É por isso que escolhemos É agora como título para a nossa cúpula em Jerusalém. Porque, de fato, a hora é agora: se quisermos escolher a paz, se levarmos a sério os nossos votos para evitar essa escalada assustadora rumo a uma Terceira Guerra Mundial, a hora é agora. E não consigo imaginar um lugar melhor para renovar esses votos para toda a nossa humanidade do que Jerusalém.

—Numa recente entrevista à Al Jazeera, você anunciou a intenção de um novo partido que pode estar pronto para as próximas eleições em Israel, representando precisamente este Campo de Paz, formado por candidatos de Israel árabes também. Você pode nos dizer mais alguma coisa?

—Temos vários projetos e esse é apenas um deles. Alguns projetos centram-se na educação, outros na reconciliação ou em soluções concretas, como no caso de Terra para todos ou A iniciativa de Genebra… A diversidade é a nossa força, desde que compartilhemos os mesmos valores. Entre esses vários projetos, alguns membros da coalizão estão trabalhando na ideia desse novo partido, que verá uma participação igual entre palestinos e israelenses nas próximas eleições, que provavelmente acontecerão em outubro de 2026.

—Já existe um nome para esse partido? Todas as sessenta organizações envolvidas na Cúpula pela Paz compartilham esse projeto?

—Nem todos concordam com a necessidade desse passo institucional. Alguns consideram mais importante seu trabalho no terreno. Mas, no geral, há um consenso de que, para ser eficaz, para visar a uma mudança real, o confronto só pode ocorrer no Parlamento. É evidente que a maioria das pessoas quer que a guerra acabe. Embora até agora o conflito nos tenha sido infligido com base em vingança, medo, derramamento de sangue e mais vingança, sabemos que não é isso que as pessoas querem. Esperávamos que os nossos políticos pudessem escolher um caminho diferente, mas como isso não está acontecendo, cabe a nós agora imaginarmos como fazê-lo e torná-lo realidade.

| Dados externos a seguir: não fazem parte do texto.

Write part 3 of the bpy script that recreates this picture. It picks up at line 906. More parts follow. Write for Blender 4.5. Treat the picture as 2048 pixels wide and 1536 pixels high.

—Num mundo que este ano contabiliza 56 conflitos em todo o mundo (o número mais elevado desde a Segunda Guerra), podemos esperar que esta Cúpula pela Paz, em Jerusalém, ajude a relançar internacionalmente o movimento pela paz?

—Assistimos ao crescimento das autocracias em todo o mundo: Erdogan, Trump, Putin, Orban não representam a maioria da população, apenas uma parte que faz mais barulho do que as outras. Temos de nos fazer ouvir também. Não acho que somos uma minoria. Somos poucos, e muitos de nós estamos desanimados e silenciosos. Temos de nos defender uns aos outros e ressurgir do silêncio em que por vezes nos encontramos confinados. Temos de ultrapassar as barreiras das polarizações que bloqueiam muitas vezes nossa melhor energia – e seguir em frente, agir, pensar, todos juntos, em direção ao objetivo mais importante de fazer a paz, sabendo que a paz é sempre feita com o inimigo, a paz é o que vem depois de anos de guerra sangrenta. E, ao fazê-lo, não podemos esquecer todas as outras crises que nos ameaçam: além das guerras, sofremos de uma crise política, os resultados estão aí para todos verem; sofremos de uma crise econômica, que beneficia os ricos, mas deixa os pobres cada vez mais pobres; e, por último, mas não menos importante, há a crise ambiental, que afeta todos nós, habitantes desse planeta. O que precisamos urgentemente é ter uma visão holística de todos esses problemas e de possíveis soluções e, para isso, precisamos de uma coalizão holística mais ampla em torno de uma grande visão. O status quo mundial está claramente desabando: o que tentamos até agora já não funciona. Por isso, digamos: basta! Precisamos também assumir um papel de liderança espiritual, mas não podemos esperar a chegada de um profeta, não temos tempo até que o próximo Messias ou os anjos venham nos salvar. Cada um de nós deve ser um messias, um profeta, um anjo da anunciação. Estou convencido de que isso vai acontecer, a única questão é: quantas vidas inocentes mais terão de ser sacrificadas. É por isso que dizemos: É agora. Porque aqueles que ainda pensam que a guerra nunca vai bater à sua porta estão errados. Aqueles que estão na Europa, ou em qualquer outro lugar do mundo, que pensam que a guerra só pode afetar Israel ou Palestina, a Ucrânia ou o Congo… estão errados.

Portanto, a hora de acordar e reagir é agora, de pôr fim a este banho de sangue e de todos trabalharmos juntos por uma paz duradoura.